+++ DATASET SECTION

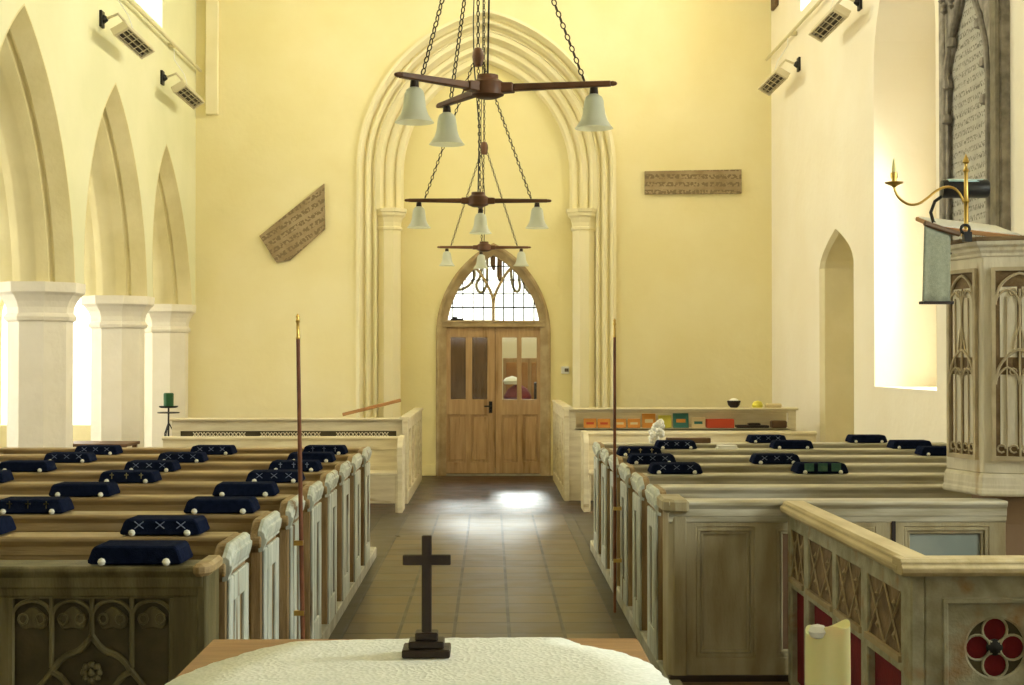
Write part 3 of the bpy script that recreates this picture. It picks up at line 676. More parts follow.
# ------------------------------------------------------------------ pews
PZ = .08      # platform height
PH = .99      # top of the book ledge
LX0, LX1 = -4.0, -1.0
RX0, RX1 = .90, 3.95
struct(MB().box(-4.15, -1.035, 4.55, 12.3, 0, PZ).build('floor_platform', 'platform', bevel=.01))
struct(MB().box(.935, 4.0, 6.95, 12.75, 0, PZ).build('floor_platform', 'platform', bevel=.01))
struct(MB().box(-1.06, -.99, 4.5, 12.35, 0, PZ + .012).build('trim_6', 'kerb', bevel=.008))
struct(MB().box(.89, .96, 6.9, 12.8, 0, PZ + .012).build('trim_7', 'kerb', bevel=.008))
LEDGE = [(-.026, .965), (-.031, .972), (-.031, .984), (-.022, PH), (.14, PH), (.15, .98), (.15, .955), (.03, .945), (.03, .90), (.005, .875), (-.006, .885), (-.010, .91), (-.014, .915), (-.016, .95)]
def end_panel(x, s, ydep, m_face, m_edge, parent, tall=1.0):
    """s=+1: aisle face looks to +X. Spans y from -ydep to 0"""
    th = .052
    xa, xb = (x - th, x) if s > 0 else (x, x + th)
    y0 = -ydep
    out = [(y0 + .015, PZ), (y0 + .015, tall - .13), (y0 - .012, tall - .10), (y0 - .012, tall - .075), (y0 + .07, tall - .01), (y0 + .10, tall), (.02, tall), (.02, PZ)]
    core = MB().prism(out, xa, xb - (.0), 'X').build('pew_end', m_edge, parent, bevel=.006)
    fx0, fx1 = (x, x + .014) if s > 0 else (x - .014, x)
    mb = MB()
    w = ydep
    mb.box(fx0, fx1, y0 + .02, y0 + .09, PZ + .01, tall - .12)
    mb.box(fx0, fx1, -.075, .018, PZ + .01, tall - .12)
    mb.box(fx0, fx1, y0 + .10, -.075, PZ + .01, PZ + .16)
    mb.box(fx0, fx1, y0 + .10, -.075, tall - .22, tall - .12)
    c = (y0 + .10 - .075) / 2
    f2 = (x, x + .006) if s > 0 else (x - .006, x)
    mb.box(f2[0], f2[1], c - .045, c + .045, PZ + .16, tall - .22)
    mb.build('face_panel', m_face, core, bevel=.005)
    # moulded capping along the aisle side
    e = s
    P = [(x - e * .01, tall - .105), (x + e * .014, tall - .10), (x + e * .014, tall - .088), (x + e * .020, tall - .075), (x + e * .026, tall - .05), (x + e * .028, tall - .032), (x + e * .02, tall - .028), (x + e * .018, tall - .008), (x + e * .004, tall + .003), (x - e * .012, tall + .003), (x - e * .012, tall - .02)]
    mb = MB().prism(P, y0 + .07, .022, 'Y'); sh = [(u, v - .0) for u, v in P]; n_ = len(P)
    vs = [(u, y0 + .071, v) for u, v in P] + [(u - e * .004, y0 + .002, v - .045 if v > tall - .06 else v - .03) for u, v in P]
    mb.add(vs, [(i, (i + 1) % n_, n_ + (i + 1) % n_, n_ + i) for i in range(n_)] + [tuple(range(n_, 2 * n_))])
    mb.build('cap_moulding', m_face, core, bevel=.002)
    return core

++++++

SET TASK:
Copy the material above in full and exactly, skipping pictures.

WORKED ANSWER:
Write part 3 of the bpy script that recreates this picture. It picks up at line 676. More parts follow.
# ------------------------------------------------------------------ pews
PZ = .08      # platform height
PH = .99      # top of the book ledge
LX0, LX1 = -4.0, -1.0
RX0, RX1 = .90, 3.95
struct(MB().box(-4.15, -1.035, 4.55, 12.3, 0, PZ).build('floor_platform', 'platform', bevel=.01))
struct(MB().box(.935, 4.0, 6.95, 12.75, 0, PZ).build('floor_platform', 'platform', bevel=.01))
struct(MB().box(-1.06, -.99, 4.5, 12.35, 0, PZ + .012).build('trim_6', 'kerb', bevel=.008))
struct(MB().box(.89, .96, 6.9, 12.8, 0, PZ + .012).build('trim_7', 'kerb', bevel=.008))
LEDGE = [(-.026, .965), (-.031, .972), (-.031, .984), (-.022, PH), (.14, PH), (.15, .98), (.15, .955), (.03, .945), (.03, .90), (.005, .875), (-.006, .885), (-.010, .91), (-.014, .915), (-.016, .95)]
def end_panel(x, s, ydep, m_face, m_edge, parent, tall=1.0):
    """s=+1: aisle face looks to +X. Spans y from -ydep to 0"""
    th = .052
    xa, xb = (x - th, x) if s > 0 else (x, x + th)
    y0 = -ydep
    out = [(y0 + .015, PZ), (y0 + .015, tall - .13), (y0 - .012, tall - .10), (y0 - .012, tall - .075), (y0 + .07, tall - .01), (y0 + .10, tall), (.02, tall), (.02, PZ)]
    core = MB().prism(out, xa, xb - (.0), 'X').build('pew_end', m_edge, parent, bevel=.006)
    fx0, fx1 = (x, x + .014) if s > 0 else (x - .014, x)
    mb = MB()
    w = ydep
    mb.box(fx0, fx1, y0 + .02, y0 + .09, PZ + .01, tall - .12)
    mb.box(fx0, fx1, -.075, .018, PZ + .01, tall - .12)
    mb.box(fx0, fx1, y0 + .10, -.075, PZ + .01, PZ + .16)
    mb.box(fx0, fx1, y0 + .10, -.075, tall - .22, tall - .12)
    c = (y0 + .10 - .075) / 2
    f2 = (x, x + .006) if s > 0 else (x - .006, x)
    mb.box(f2[0], f2[1], c - .045, c + .045, PZ + .16, tall - .22)
    mb.build('face_panel', m_face, core, bevel=.005)
    # moulded capping along the aisle side
    e = s
    P = [(x - e * .01, tall - .105), (x + e * .014, tall - .10), (x + e * .014, tall - .088), (x + e * .020, tall - .075), (x + e * .026, tall - .05), (x + e * .028, tall - .032), (x + e * .02, tall - .028), (x + e * .018, tall - .008), (x + e * .004, tall + .003), (x - e * .012, tall + .003), (x - e * .012, tall - .02)]
    mb = MB().prism(P, y0 + .07, .022, 'Y'); sh = [(u, v - .0) for u, v in P]; n_ = len(P)
    vs = [(u, y0 + .071, v) for u, v in P] + [(u - e * .004, y0 + .002, v - .045 if v > tall - .06 else v - .03) for u, v in P]
    mb.add(vs, [(i, (i + 1) % n_, n_ + (i + 1) % n_, n_ + i) for i in range(n_)] + [tuple(range(n_, 2 * n_))])
    mb.build('cap_moulding', m_face, core, bevel=.002)
    return core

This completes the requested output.